Die Kirche hat sich im Laufe der Jahrhunderte eine "gute" Ordnung gegeben.
Man kann sie "Hierarchie" nennen oder "Männergesellschaft", Oligarchie
oder Monarchie, Klerikalismus oder Oben-Unten-Herrschaft. Das "Ergebnis"
jedenfalls ist die Erkenntnis, daß diese "gottgewollte" Ordnung gar nicht
so gottgewollt ist, wie sie manche Nutznießer gerne zementiert haben
möchten. Außerdem hat sich der "Geschmack" des mündiger werdenden
Gottesvolkes rapide geändert. Was früher die Orden leisteten, müssen im
Blick auf das Morgen die Gemeinden als ihre Aufgabe erkennen: Sie müssen
eine überzeugende Lebensform des Miteinander finden und erproben, die für
möglichst viele heilsam ist, indem sie dem Schicksal der einzelnen gerecht
zu werden versuchen.
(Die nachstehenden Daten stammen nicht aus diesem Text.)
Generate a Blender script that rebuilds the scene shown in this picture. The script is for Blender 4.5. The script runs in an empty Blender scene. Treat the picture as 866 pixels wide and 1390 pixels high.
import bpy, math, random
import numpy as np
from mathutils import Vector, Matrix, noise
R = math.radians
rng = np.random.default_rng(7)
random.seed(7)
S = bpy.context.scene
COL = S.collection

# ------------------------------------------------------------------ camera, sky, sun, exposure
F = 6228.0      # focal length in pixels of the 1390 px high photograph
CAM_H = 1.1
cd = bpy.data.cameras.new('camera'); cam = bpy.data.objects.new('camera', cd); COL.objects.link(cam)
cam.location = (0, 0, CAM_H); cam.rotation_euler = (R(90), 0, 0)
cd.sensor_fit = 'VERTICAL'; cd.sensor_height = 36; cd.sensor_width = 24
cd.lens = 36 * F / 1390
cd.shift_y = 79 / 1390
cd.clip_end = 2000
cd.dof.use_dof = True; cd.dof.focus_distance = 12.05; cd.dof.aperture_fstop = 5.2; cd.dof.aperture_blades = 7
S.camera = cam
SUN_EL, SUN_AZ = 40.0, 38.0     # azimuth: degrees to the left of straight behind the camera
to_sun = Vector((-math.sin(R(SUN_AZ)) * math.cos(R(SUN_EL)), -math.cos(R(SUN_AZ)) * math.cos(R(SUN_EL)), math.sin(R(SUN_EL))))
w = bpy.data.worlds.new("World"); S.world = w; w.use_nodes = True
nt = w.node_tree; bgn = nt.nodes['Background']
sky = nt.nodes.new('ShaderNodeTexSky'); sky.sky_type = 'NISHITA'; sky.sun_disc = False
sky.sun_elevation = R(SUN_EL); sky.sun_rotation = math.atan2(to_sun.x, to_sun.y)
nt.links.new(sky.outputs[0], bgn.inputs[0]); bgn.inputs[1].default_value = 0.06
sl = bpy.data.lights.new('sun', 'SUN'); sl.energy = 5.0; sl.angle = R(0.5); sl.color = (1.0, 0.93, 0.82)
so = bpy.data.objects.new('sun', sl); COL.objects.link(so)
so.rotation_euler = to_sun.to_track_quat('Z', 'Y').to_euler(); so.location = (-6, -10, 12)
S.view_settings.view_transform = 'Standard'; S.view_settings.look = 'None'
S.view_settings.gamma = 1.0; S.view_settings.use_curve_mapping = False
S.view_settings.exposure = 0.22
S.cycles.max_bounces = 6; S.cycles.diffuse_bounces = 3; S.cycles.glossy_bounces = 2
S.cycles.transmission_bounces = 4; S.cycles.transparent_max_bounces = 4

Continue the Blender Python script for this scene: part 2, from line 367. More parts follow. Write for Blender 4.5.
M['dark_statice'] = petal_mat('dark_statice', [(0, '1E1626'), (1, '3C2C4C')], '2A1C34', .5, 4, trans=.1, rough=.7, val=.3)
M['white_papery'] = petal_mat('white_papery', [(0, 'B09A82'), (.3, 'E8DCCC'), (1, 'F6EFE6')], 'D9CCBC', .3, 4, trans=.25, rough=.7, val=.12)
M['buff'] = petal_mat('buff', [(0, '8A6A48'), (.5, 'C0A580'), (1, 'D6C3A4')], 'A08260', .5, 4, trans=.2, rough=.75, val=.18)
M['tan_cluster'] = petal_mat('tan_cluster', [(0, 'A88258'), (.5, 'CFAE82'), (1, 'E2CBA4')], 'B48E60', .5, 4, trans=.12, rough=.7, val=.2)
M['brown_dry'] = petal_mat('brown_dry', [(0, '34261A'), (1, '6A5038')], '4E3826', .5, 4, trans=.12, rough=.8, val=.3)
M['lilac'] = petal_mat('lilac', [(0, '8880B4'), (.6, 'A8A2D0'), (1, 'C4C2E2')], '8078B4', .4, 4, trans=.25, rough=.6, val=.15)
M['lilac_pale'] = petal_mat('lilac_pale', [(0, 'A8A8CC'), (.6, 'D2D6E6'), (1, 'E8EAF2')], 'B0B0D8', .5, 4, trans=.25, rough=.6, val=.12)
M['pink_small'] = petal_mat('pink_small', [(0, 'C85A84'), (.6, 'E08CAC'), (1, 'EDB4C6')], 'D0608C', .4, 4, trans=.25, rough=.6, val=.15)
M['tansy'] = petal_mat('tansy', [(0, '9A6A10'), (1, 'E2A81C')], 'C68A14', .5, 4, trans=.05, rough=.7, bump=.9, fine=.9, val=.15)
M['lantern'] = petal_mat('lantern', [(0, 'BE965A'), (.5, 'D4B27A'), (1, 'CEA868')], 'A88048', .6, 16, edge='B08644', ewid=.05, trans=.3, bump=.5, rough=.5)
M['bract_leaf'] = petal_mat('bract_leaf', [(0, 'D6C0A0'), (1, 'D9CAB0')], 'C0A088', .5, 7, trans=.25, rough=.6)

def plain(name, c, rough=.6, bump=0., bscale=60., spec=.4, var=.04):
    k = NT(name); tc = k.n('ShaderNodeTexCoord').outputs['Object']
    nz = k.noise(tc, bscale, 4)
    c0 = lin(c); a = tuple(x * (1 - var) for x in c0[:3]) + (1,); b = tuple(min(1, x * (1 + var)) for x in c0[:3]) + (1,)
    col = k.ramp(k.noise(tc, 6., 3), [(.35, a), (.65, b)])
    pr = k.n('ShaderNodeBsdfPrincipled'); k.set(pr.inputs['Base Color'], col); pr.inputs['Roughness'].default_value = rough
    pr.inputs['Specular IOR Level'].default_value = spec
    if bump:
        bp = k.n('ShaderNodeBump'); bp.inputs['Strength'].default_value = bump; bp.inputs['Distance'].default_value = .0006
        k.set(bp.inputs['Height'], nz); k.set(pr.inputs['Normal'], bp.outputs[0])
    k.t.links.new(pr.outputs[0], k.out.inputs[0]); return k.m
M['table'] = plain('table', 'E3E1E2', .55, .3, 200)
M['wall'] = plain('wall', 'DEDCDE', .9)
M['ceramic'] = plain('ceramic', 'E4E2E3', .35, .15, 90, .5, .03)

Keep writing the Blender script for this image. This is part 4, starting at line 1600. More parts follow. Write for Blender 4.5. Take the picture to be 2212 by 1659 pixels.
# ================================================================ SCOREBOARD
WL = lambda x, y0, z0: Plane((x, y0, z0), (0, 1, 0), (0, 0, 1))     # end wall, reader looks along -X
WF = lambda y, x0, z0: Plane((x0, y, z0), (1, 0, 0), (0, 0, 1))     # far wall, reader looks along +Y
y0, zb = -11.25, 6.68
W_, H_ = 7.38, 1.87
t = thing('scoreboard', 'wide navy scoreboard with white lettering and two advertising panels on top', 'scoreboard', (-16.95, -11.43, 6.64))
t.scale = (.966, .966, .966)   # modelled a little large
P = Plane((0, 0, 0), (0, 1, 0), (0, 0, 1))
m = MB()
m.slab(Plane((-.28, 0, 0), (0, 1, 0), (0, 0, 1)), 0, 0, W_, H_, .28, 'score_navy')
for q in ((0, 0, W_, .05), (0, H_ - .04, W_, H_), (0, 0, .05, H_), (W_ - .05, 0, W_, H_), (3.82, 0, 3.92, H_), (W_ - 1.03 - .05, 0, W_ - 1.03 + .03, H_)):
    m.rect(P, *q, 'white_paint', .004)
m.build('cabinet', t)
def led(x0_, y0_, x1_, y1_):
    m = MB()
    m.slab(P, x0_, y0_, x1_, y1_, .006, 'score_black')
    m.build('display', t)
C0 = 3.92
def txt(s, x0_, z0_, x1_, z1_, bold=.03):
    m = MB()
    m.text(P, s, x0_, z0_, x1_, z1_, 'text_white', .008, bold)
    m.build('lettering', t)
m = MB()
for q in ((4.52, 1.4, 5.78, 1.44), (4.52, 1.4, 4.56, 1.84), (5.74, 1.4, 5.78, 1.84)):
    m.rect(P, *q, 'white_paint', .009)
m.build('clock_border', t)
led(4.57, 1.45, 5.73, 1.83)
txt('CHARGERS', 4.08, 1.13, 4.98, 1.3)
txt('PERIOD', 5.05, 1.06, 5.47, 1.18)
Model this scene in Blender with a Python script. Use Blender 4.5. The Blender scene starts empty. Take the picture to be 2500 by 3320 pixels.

Sie müssen die Praxis Jesu wieder exemplarisch ins
Spiel zu bringen imstande sein - nicht um die Kirchengesetze aufzuheben,
sondern um sie zu erfüllen (Mt 5,17). Sie müssen Weisungen und
Verordnungen in den Dienst konkreter Menschen zu stellen fähig sein, statt
umgekehrt die Menschen zu Sklaven und Befolgern von Weisungen und
Verordnungen zu machen (Mt 12,1ff). Gemäß den Charismen geht es bei den
Gemeinden der Zukunft um möglichst große Lebensvielfalt - in der Einheit
des Geistes, der die Vielfältigkeit erlaubt. Im Trubel des heutigen
Zeiten-Umbruchs werden die christlichen Gemeinden in sehr konkreter Form
wieder das werden müssen, was sie einmal waren: Erinnerungs-, Nachfolge-,
Gehorsams-, Tisch- und Hoffnungsgemeinschaften. Entweder wird das
christliche Selbstverständnis wieder unter diesen elementaren
Erfordernissen sein oder es wird nicht mehr sein. Sollte es weiterhin
sein, würden sich heute brennende Kommissions-Fragen über Ämterverständnis
und Ämterzulassung, über katholische und evangelische Rechtfertigung, über
Sakramentenverständnis, über männliche und frauliche Aufgaben und
Kompetenzen... als kirchenamtlich-langweiliges, längst überholtes und
unwichtiges theologisches Geplänkel herausstellen (vgl. Gal 3,28). Die
Christenheit als Ganze würde wieder begreifen, daß sie sich selbst und
"der Welt" gegenüber nur Eines schuldig ist: das Zeugnis gemeinsamer und
gegenseitiger Liebe (vgl. Röm 13,7f; 1 Kor 13) - sozusagen als
Vorgeschmack dessen, was Jesus die Vollendung des Reiches Gottes nennt.